AVRUPA Birliği konusunda Fransız kamuoyundaki imajımızı düzeltmek için yoğun çaba harcamamız gerekiyor.
Buna, sadece politikacıların uğraşları yetmez.
Başbakan Erdoğan’ın Paris gezisi ne kadar olumlu geçerse geçsin, Fransız halkı üzerinde çok fazla etki yaratamaz.
Bu çabalar, Türkiye’deki bütün sivil inisiyatifler tarafından sürekli desteklenmelidir.
Bana göre Fransız halkını en fazla etkileyecek olan grup da uluslararası üne sahip Türk sanatçıları ve yazarlarıdır.
Başbakan’a, sanatçı ve yazarlarımızın bir program çerçevesinde Fransız halkıyla buluşturulmasını öneriyorum.
Erdoğan, zaman yitirmeden emir verir ve uzun süreli bir strateji başlatılırsa çok kısa zamanda bunun yararı görülür.
Yaşar Kemal, Fazıl Say, Orhan Pamuk, İdil Biret, Güher-Süher Pekinel, Tarkan, Sertab Erener gibi uluslararası üne sahip sanatçı ve yazarlarımız böyle bir görevi seve seve kabul ederler.
* * *
Fransa gezisinin perde arkasına bakılırsa, Fransız kamuoyunun politikacılar üzerinde ne kadar etkili olduğu görülür.
Örneğin, Başbakan Erdoğan’ın ikna etmek için görüştüğü Fransa’nın en güçlü politikacılarından Nicolas Sarkozy’nin sergilediği tutum.
Sarkozy Maliye, Ekonomi ve Endüstri Bakanı.

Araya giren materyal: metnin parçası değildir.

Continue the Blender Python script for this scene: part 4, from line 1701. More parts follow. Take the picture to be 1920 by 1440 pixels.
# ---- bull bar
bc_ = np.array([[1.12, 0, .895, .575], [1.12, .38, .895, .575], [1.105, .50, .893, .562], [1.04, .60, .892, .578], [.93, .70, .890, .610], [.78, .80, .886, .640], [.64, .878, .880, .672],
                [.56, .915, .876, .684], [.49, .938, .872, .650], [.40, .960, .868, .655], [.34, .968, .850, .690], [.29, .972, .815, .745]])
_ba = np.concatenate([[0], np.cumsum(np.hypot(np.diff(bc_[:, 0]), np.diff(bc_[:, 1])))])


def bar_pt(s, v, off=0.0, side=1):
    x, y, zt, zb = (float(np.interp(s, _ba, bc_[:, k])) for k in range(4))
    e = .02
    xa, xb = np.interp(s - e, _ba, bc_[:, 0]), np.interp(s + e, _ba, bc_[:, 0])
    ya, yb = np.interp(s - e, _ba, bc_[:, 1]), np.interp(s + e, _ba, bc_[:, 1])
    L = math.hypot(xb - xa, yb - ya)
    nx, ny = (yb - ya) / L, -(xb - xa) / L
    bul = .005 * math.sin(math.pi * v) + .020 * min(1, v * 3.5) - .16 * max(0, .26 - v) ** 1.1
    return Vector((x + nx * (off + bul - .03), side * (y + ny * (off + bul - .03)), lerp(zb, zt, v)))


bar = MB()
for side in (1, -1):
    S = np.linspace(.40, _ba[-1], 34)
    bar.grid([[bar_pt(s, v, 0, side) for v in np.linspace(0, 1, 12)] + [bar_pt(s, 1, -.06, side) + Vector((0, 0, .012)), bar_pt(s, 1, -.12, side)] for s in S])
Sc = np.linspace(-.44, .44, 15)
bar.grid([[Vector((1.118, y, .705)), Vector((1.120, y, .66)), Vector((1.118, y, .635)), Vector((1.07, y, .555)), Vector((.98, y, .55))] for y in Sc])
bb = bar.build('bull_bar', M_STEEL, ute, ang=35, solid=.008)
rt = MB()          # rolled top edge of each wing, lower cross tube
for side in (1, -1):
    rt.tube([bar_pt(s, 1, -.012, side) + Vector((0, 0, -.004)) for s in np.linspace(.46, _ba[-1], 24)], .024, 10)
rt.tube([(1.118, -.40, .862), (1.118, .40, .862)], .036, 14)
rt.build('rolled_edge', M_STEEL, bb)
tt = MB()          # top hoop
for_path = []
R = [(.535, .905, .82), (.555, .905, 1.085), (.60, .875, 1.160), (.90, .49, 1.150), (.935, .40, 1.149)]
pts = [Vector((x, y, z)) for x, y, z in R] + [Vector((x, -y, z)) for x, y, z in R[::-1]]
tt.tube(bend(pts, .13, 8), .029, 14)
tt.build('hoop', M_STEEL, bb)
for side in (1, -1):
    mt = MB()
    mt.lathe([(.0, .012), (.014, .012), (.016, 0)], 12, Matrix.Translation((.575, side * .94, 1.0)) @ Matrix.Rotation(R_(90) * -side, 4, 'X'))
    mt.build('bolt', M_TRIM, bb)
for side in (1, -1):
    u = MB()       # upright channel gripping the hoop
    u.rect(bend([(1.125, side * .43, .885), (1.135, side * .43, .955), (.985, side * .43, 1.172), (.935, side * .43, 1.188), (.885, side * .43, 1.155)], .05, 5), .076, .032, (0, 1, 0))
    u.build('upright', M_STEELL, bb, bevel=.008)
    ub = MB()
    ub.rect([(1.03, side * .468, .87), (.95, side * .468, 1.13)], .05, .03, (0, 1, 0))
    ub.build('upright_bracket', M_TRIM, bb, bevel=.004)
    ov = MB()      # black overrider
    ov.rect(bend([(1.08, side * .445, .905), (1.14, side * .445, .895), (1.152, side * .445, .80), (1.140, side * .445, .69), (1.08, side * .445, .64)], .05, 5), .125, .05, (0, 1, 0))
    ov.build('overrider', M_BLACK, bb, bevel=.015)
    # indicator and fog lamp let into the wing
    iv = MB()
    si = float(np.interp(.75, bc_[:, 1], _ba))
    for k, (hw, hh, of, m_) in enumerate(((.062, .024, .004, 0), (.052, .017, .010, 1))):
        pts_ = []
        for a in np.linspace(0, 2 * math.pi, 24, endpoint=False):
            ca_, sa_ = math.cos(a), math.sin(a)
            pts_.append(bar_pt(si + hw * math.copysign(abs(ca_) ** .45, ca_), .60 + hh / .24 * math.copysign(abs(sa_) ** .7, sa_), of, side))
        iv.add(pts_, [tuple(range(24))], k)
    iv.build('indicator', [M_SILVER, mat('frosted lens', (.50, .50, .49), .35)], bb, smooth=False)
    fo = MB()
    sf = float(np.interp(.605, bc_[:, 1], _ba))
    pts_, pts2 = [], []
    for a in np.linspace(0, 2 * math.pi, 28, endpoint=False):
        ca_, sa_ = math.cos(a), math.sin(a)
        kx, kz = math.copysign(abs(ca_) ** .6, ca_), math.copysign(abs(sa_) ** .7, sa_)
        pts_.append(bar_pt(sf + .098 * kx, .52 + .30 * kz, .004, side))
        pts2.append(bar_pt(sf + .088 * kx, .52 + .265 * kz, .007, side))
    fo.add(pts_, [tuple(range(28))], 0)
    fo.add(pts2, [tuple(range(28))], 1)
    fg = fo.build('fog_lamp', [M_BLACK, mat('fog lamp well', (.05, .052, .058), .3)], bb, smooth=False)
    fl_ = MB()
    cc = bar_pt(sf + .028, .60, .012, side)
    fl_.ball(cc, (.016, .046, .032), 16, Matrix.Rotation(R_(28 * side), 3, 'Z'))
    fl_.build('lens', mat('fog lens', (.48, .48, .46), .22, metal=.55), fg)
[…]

Görüşme randevusu çok önceden ayarlanmıştı. Buna rağmen Sarkozy, Başbakan’ın oteline gelmekten son anda vazgeçti. Bunun üzerine buluşma Türkiye Büyükelçiliği’nde yapıldı.
Sarkozy, iktidardaki ‘Halk Hareketi İçin Birlik Partisi’nin en güçlü ismi. Önümüzdeki günlerde partinin genel başkanı olacak.
2005 yılında da Chirac’tan sonra cumhurbaşkanlığının en güçlü adayı... Fransızlara göre kesin olarak Chirac’ın koltuğuna oturacak.
49 yaşındaki Sarkozy’nin ataları Macar. Ama kendisi Fransa’da doğmuş.
1988 yılından beri milletvekili. Daha önce çok başarılı bir İçişleri Bakanlığı var.
* * *
Aslında Sarkozy, Türklere karşı sempati duyan bir insan. Çünkü tarihte, ataları Türklerden büyük yardım görmüş.
Macarların Atatürk’ü olarak kabul edilen iki kahramanı da, Avusturyalılara karşı verdikleri bağımsızlık savaşlarında yenilip Osmanlı’ya sığınmak zorunda kalmışlar.
Prens Rakodzy, 1711’de Avusturyalılara başkaldırmış ve yenilince askerleriyle birlikte Osmanlı’ya sığınmış. Tekirdağ’a yerleştirilen prens, 1732’ye kadar bu kentte kalmış ve burada ölmüş.
Kossuth Lajos adlı halk kahramanı da 1856’da yine Avusturyalılara karşı ayaklanmış, o da yenilmiş. Fransa’ya gitmek istemiş, Fransa kendisini ve askerlerini kabul etmeyince o da Osmanlı’ya sığınmış.
Lajos, Kütahya’ya yerleştirilmiş. 1.5 yıl bu kentte yaşamış, sonra Fransa’ya gitmiş, oradan da Amerika’ya geçmiş.
Sarkozy, bu insanların nesli. Köklerine son derece bağlı bir insan olarak tanınıyor.
Ama buna rağmen Fransız halkının eğilimlerine uyarak sempati duyduğu Türklerin Avrupa Birliği’ne tam üye olmasına karşı çıkıyor.
Fransız halkını etkilememizin önemi, Sarkozy ile ilgili bu ayrıntılardan sonra çok daha yaşamsal hale geliyor.
Bu konuda hepimize görev düşüyor.
Ama hiç kuşkusuz bu görevin lokomotifi, uluslararası sanatçılarımız ile yazarlarımız olmalı.